Randy Smith: 50 Years Since "The Hammer" Made History

  • Friday, April 12, 2024
  • Randy Smith
Randy Smith
Randy Smith
50 years ago this week, the great Henry Aaron stepped to the plate at Atlanta Fulton County Stadium to face Dodgers' pitcher Al Downing. There was more on the line than just a time at bat in a big-league ball game.  "He's sitting on 714," said Braves' announcer Milo Hamilton. He was referring to Aaron's career home run total of 714....tied with Babe Ruth who had held the all-time record for thirty-nine years. "Here's the pitch by Downing....there's a drive to left-center field....that ball is gonna be....outa here.
It's gone....it's 715. There's a new home run king of all time and it's Henry Aaron!"

I was listening to the game on radio as my wife and I were driving home from the store in Murfreesboro. We rushed into the house and watched the replay on television. Let me make one thing clear....I loved Hank Aaron. He was one of my favorite players ever. But being a huge Yankee fan, I didn't want him to break the record. It had been held by a Yankee for many years and I always felt records like that, held by a Yankee, should remain that way. I got over that feeling very quickly.

Little did we know at the time what Aaron had to go through before he hit that home run. Death threats....letters from deranged racists who couldn't stand the fact that a black man was going to replace one of sports greatest milestones held by a white man. There were snipers on the roof at the stadium.

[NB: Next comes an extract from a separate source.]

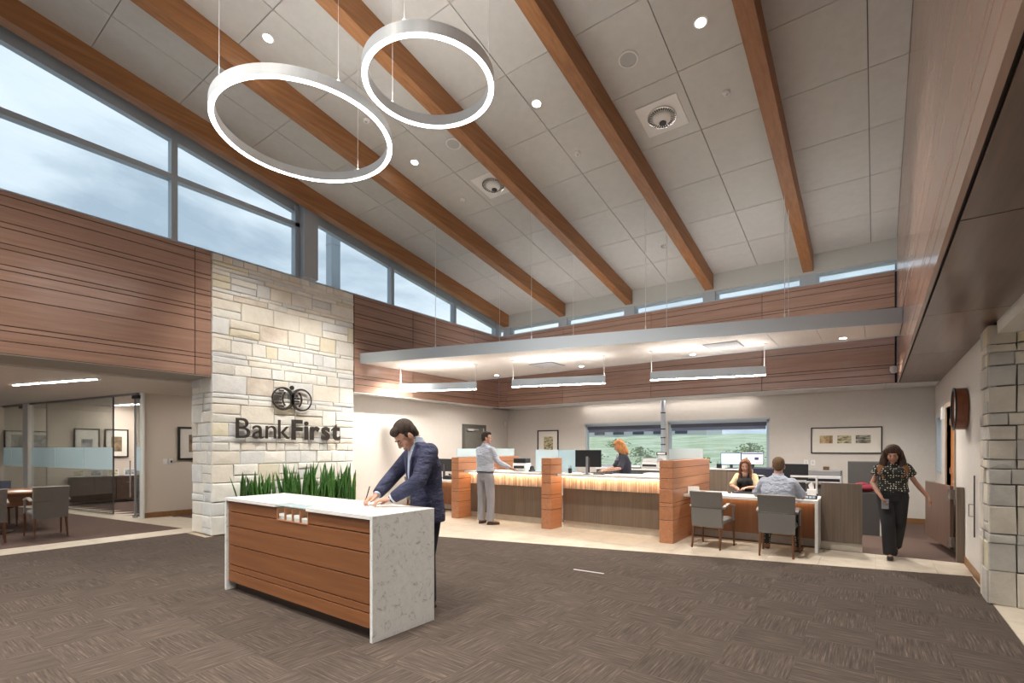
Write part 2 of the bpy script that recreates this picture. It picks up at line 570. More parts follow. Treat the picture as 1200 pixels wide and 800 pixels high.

There were plain-clothes police officers stationed all around the stadium just in case one of those cowards tried to make good on their threats.

Aaron's family was worried all week leading up to the game.  Deep down, he was concerned but he appeared to be calm....as he was in most all other situations, 20-plus years before he had witnessed some of that racism and hate as he started his career. He was a member of the Indianapolis Clowns of the Negro League and after having breakfast at a restaurant in Washington, he heard workers in the back breaking the plates he and his teammates had eaten out of. " If dogs had eaten out of those plates, they would have washed them," said Aaron.

When he finally signed a big-league contract, he wasn't allowed to stay in the same hotels with the white players and most of the time, he couldn't eat in the same restaurants with them.  We all know the story as the same things happened to every black ball player in the 1940s and 50s. With the Civil Rights Act of 1965, you would have thought that almost a decade later things would be different. But they weren't and even though some things have changed for the better, fifty years after he broke Ruth's record there are still too many incidents of racism and hatred out there and in some ways, things have digressed.  

Hammerin' Hank passed away at the age of 86 in 2021. He had been active in civil rights up until his death and he told those stories of dealing with racism and hate time and again. All of us could learn a lesson or two from baseball's true home run king....and those lessons have nothing to do with baseball.